Erzbischof Zollitsch zum 23. Jahrestag der deutschen Einheit

"Ich bin froh, dass wir zusammen sind"

In diesem Jahr richtet Baden-Württemberg die zentralen Feiern zur Deutschen Einheit aus. Den ökumenischen Gottesdienst leitet auch Erzbischof Robert Zollitsch. Im Interview spricht er über die Bedeutung dieses Tages.

Erzbischof Robert Zollitsch (dpa)
Erzbischof Robert Zollitsch / ( dpa )

domradio.de: Herr Erzbischof, können wir heute nach 23 Jahren von einem vereinten Deutschland sprechen?

Erzbischof Zollitsch: Natürlich waren die Unterschiede damals sehr groß, aber wir haben alle gespürt, wie groß die Sehnsucht der Menschen nach Einheit war. Das war das Faszinierende, und dass diese Einheit erreicht wurde ohne irgendwelche Waffen.

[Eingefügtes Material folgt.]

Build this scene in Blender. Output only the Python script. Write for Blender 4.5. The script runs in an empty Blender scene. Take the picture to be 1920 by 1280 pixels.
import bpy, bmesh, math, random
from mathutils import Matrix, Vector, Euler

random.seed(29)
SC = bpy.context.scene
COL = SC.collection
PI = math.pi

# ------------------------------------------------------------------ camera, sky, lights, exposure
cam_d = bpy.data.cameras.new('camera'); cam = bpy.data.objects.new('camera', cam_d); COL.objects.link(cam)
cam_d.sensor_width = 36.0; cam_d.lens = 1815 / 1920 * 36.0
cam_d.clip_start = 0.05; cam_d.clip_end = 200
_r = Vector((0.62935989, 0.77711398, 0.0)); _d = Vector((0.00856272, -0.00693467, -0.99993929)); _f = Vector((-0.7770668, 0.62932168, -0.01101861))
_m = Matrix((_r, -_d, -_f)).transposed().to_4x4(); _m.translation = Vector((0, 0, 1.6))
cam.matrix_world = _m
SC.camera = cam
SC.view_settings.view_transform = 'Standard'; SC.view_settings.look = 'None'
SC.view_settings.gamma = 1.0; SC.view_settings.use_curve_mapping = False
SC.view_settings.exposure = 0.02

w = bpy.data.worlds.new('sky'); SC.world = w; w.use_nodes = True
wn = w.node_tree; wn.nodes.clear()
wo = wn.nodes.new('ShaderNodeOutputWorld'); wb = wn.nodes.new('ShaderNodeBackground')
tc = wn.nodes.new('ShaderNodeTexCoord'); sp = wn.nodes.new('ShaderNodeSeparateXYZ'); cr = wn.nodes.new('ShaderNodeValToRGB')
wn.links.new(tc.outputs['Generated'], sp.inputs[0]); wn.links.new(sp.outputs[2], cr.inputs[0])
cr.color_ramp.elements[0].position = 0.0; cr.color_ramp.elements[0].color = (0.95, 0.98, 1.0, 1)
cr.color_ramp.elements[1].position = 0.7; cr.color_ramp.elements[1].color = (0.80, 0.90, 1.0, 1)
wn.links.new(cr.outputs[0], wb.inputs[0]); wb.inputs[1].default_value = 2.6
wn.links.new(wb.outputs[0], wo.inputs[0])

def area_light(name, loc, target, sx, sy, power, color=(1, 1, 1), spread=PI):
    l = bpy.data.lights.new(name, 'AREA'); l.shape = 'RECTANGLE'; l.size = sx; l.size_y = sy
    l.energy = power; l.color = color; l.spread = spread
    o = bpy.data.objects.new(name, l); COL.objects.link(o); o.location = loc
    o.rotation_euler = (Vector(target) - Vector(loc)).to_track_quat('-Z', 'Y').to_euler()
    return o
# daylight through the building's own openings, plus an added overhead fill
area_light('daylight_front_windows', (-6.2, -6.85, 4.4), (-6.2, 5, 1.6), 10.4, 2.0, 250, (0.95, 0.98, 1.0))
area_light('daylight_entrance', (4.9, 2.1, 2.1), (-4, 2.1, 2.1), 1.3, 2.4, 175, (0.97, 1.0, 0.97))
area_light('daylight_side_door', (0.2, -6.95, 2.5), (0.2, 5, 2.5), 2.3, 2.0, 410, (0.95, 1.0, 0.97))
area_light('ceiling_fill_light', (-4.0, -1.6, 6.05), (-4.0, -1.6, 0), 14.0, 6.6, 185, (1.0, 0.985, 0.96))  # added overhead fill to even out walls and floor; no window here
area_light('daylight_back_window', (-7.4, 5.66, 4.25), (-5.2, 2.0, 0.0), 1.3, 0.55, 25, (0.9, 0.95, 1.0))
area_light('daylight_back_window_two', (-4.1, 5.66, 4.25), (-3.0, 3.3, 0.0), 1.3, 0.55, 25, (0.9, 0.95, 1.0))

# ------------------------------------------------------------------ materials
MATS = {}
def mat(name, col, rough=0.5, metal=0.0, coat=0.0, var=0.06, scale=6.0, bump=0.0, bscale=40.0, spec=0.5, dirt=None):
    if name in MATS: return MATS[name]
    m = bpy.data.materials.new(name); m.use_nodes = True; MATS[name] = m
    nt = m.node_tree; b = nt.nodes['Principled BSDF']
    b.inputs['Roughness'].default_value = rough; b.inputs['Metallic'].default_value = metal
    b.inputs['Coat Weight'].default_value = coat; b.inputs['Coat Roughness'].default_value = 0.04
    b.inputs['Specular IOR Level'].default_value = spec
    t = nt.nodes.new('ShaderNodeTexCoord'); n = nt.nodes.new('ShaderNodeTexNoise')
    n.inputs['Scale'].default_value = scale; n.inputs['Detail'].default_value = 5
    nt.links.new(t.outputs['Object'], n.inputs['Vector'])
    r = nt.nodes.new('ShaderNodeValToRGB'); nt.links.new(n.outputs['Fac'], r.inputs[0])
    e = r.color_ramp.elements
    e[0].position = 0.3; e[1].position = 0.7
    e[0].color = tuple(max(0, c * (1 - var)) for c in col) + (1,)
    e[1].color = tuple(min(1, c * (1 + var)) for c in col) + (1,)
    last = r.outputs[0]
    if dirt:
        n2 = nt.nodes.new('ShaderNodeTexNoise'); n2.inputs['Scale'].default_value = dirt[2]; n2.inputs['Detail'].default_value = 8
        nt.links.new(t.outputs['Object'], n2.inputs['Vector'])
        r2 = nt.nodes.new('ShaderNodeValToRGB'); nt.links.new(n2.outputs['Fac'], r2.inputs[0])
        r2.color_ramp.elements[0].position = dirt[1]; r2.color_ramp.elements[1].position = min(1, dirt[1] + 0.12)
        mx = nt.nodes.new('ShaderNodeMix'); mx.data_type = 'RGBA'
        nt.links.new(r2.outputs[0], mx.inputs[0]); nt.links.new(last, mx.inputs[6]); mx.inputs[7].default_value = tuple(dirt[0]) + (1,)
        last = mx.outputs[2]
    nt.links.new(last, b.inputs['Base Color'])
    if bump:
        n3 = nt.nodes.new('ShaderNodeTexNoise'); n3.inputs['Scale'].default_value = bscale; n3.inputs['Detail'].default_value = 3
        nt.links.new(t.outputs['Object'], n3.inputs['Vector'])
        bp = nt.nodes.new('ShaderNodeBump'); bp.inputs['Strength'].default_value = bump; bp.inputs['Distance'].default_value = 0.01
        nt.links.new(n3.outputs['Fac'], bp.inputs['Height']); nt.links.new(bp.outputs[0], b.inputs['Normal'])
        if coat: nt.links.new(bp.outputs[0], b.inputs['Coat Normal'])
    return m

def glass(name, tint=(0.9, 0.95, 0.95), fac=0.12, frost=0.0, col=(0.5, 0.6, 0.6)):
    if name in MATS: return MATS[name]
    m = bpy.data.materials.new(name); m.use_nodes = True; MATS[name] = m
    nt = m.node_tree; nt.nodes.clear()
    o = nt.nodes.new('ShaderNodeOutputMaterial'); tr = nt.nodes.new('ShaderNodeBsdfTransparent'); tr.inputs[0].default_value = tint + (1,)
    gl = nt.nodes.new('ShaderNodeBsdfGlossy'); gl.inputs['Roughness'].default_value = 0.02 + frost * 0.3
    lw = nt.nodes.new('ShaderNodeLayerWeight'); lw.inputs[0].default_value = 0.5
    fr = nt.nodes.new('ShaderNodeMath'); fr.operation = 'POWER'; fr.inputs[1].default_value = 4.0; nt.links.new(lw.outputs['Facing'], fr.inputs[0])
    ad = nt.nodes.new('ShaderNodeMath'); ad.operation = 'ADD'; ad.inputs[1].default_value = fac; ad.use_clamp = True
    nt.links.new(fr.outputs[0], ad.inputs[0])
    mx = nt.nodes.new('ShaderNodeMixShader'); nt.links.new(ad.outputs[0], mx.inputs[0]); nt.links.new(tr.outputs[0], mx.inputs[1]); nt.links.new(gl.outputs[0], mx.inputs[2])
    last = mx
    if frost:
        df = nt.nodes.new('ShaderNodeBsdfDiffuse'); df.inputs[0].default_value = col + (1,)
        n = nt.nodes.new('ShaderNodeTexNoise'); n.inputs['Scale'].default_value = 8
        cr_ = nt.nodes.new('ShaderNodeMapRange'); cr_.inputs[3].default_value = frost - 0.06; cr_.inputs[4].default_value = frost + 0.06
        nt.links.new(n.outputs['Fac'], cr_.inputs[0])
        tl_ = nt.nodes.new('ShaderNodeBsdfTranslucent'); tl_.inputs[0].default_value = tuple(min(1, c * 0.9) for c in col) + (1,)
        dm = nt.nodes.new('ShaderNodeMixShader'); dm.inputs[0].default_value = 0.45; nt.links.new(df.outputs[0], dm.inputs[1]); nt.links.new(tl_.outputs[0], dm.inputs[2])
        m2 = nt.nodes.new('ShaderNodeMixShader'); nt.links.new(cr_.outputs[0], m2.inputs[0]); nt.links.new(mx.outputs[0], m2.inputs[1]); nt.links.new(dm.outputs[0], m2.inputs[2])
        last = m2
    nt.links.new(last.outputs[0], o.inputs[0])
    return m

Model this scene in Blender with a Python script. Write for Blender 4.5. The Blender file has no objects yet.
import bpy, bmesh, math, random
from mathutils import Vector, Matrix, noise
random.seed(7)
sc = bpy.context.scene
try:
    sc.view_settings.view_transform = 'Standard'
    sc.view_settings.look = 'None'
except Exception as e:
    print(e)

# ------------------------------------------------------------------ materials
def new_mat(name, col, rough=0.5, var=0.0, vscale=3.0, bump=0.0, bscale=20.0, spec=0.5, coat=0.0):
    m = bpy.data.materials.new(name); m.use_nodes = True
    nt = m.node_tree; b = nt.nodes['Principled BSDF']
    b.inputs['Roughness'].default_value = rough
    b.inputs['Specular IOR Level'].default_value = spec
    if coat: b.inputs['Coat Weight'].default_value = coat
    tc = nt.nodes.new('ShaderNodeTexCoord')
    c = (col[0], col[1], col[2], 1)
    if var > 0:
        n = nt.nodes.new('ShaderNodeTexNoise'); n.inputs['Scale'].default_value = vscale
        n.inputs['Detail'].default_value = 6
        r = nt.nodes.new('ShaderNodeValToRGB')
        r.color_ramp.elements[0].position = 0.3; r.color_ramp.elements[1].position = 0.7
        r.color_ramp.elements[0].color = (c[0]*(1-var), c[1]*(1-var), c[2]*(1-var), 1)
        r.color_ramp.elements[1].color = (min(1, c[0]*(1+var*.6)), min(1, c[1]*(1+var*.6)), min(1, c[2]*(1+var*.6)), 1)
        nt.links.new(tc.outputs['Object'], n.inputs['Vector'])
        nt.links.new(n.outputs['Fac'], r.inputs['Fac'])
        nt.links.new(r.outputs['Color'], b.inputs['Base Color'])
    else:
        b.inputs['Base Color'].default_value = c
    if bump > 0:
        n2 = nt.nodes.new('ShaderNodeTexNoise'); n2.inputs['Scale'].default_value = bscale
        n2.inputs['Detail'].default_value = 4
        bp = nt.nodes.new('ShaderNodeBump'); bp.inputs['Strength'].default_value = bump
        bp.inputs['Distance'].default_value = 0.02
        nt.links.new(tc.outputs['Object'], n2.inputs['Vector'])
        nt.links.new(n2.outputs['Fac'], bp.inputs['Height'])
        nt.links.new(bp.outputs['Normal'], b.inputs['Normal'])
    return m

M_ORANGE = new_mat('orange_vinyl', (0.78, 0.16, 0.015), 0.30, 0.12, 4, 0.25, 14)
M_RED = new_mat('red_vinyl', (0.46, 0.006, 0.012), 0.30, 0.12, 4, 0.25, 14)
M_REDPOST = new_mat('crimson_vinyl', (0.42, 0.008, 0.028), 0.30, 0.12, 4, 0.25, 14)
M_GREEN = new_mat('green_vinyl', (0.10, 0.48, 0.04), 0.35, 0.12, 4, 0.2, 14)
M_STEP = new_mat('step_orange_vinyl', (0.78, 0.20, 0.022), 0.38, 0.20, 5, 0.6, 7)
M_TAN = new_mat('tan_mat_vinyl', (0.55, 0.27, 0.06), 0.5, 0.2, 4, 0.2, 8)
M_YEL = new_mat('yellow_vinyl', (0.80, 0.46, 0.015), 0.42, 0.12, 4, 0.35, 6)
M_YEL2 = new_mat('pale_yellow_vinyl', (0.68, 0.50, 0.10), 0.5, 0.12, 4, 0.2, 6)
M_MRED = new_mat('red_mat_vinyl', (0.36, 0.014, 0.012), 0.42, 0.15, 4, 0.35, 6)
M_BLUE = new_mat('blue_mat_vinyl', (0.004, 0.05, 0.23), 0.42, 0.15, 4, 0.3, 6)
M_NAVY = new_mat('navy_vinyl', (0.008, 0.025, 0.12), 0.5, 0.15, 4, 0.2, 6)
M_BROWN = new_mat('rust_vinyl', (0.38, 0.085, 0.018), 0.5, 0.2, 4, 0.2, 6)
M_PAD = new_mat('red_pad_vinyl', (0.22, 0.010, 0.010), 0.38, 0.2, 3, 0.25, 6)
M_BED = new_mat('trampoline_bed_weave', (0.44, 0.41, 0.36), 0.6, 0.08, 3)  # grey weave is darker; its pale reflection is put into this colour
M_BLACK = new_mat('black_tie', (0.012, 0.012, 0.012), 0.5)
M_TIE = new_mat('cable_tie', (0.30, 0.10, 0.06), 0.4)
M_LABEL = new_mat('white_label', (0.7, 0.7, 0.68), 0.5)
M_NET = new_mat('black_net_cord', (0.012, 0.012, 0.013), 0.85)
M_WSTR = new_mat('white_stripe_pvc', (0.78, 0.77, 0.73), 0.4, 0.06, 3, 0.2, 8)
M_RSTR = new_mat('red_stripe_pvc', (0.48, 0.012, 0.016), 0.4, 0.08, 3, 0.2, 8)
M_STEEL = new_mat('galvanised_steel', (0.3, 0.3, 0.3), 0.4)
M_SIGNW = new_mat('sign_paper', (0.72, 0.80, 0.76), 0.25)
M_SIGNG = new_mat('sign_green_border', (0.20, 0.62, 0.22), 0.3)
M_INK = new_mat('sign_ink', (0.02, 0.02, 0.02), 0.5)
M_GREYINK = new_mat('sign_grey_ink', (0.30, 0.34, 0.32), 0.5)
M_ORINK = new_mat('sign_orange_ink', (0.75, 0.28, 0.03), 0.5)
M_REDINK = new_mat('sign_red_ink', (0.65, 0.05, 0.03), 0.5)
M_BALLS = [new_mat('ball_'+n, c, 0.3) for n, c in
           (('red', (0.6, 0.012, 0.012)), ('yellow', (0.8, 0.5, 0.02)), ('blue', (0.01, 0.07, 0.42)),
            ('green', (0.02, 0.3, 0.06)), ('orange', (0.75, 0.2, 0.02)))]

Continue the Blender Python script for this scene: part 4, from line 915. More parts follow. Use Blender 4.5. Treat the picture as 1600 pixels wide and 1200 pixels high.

Ich spüre, wie stark wir aufeinander zugegangen sind. Ich war mehrfach in den neuen Bundesländern unterwegs, dieses Jahr schon zweimal in Dresden. Ich habe gespürt, wir gehören zusammen, auch wenn noch Unterschiede da sind. Aber es gibt nur wenige, die das noch einmal in Frage stellen wollten, dass wir endlich ein Volk sind. Und ich glaube, der allergrößte Teil der Deutschen ist froh, dass wir zusammen sind. Dazu gehöre auch ich!

domradio.de: Viele Deutsche sehen den 3. Oktober in erster Linie als freien Tag, ist das zu wenig?

Erzbischof Zollitsch: Ja. Das ist wirklich zu wenig, denn wir haben vergessen, dass wir dankbar sein sollten, für das, was uns geschenkt wurde. Dankbar dafür,  dass diese Wiedervereinigung ohne Blutvergießen und ohne Gewaltanwendung möglich war. Dass wir einander helfen können, das ist für mich etwas Christliches!

Wir werden den ökumenischen Gottesdienst unter das Stichwort Solidarität stellen. Solidarität in Deutschland und in Europa. Wir haben allen Grund dazu, wirklich dankbar zu sein und auch in der Wiedervereinigung ein Stück Gottes zu sehen, für das wir dankbar sind. Wir sollten das nicht einfach nur als freien Tag sehen, sondern auch wirklich als Feiertag. Da sind wir Deutschen vielleicht auch ein wenig zu zurückhaltend. Die Wiedervereinigung gehört zu uns, und ich freue mich, dass wir in Stuttgart auch mit einem gemeinsamen Gottesdienst den Tag der Einheit feiern können. Ich freue mich darüber, dass einige hundertausend Menschen da sein werden. Das ist für mich auch ein Zeichen dafür, dass sich die Menschen freuen.

domradio.de: In Deutschland geht es uns heute gut, werden Sie an diesem Tag auch an die Solidarität der Deutschen mit den Menschen in den ärmeren europäischen Ländern appellieren?

Erzbischof Zollitsch: Das ist der aktuelle Hintergrund in Europa. Wir haben nach dem Weltkrieg erleben können, wie uns etwa die Amerikaner durch den Marshallplan geholfen haben, wieder auf die Beine zu kommen. Ein weiteres Beispiel ist die Hilfe der westlichen Bundesländer für die neuen Bundesländer nach der Wiedervereinigung. Derjenige, der die Mittel hat, sollte sie auch den anderen zu Gute kommen lassen und teilen. Wenn nun Griechenland und Spanien in einer schwierigen Situation sind, dann ist es wichtig, dass wir solidarisch sind! Wir dürfen auch die osteuropäischen Länder nicht einfach herausstoßen. Wir sollten einander helfen, denn dann kann diese Krise zu einer neuen Chance werden. Wir müssen entdecken, dass wir Menschen davon leben, was wir füreinander übrig haben. Wir müssen einander helfen und gemeinsam einen Weg in die Zukunft gehen. Deshalb habe ich bewusst das Thema Solidarität für diesen Tag der Deutschen Einheit gewählt.